More than 3 decades after her brutal murder, Jean Donovan is back in the news.

The Westport native was 1 of 4 American churchwomen killed on December 2, 1980 by Salvadoran national guardsmen.

Jean Donovan

Jean — a junior high and Staples High School classmate of mine — was a lay missionary working in El Salvador, helping the poor.

She and 3 nuns were beaten, raped, shot in the head, then dumped by the roadside.

Now, the New York Times reports that 2 Salvadoran generals — defense ministers during the “blood-soaked” 1980s — may be deported.

The Times says:

They were allowed to settle there during the presidency of George Bush, who, like his predecessor, Ronald Reagan, considered them allies and bulwarks against a Moscow-backed leftist insurgency.

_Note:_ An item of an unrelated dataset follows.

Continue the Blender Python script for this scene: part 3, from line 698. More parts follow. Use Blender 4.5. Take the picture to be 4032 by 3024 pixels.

But administrations change, and so do government attitudes. Over the past two and a half years, immigration judges in Florida have ruled that the generals bore responsibility for assassinations and massacres, and deserve now to be “removed” — bureaucratese for deported. Both are appealing the decisions, so for now they are going nowhere. Given their ages, their cases may be, for all parties, a race against time.

Longtime Westporter John Suggs says that in progressive Catholic social justice networks, “Jean Donovan is considered a saint.”

A Jean Donovan Summer Fellowship at Santa Clara University — a Jesuit school — supports students interested in social justice, while in Los Angeles the Casa Jean Donovan Community Residence houses members of the Jesuit Volunteer Corps.

A tribute to Jean Donovan and fellow churchwomen, near the spot of their murder in El Salvador.

But, Suggs says, “in Westport she is all but forgotten.” The few who remember her, and mourn her passing each December, believe she has been forgotten by her town, her school and her parish. (There is a brief mention of her, he says, in the back vestibule of Assumption Church. And Staples graduate Cynthia Gibb played a character based on Jean in Oliver Stone’s “Salvador.”)

The New York Times has shed a new light on Jean Donovan’s murderers. Perhaps next month, she will not be mourned by so few.

(The New York Times story includes a fascinating 13-minute video.)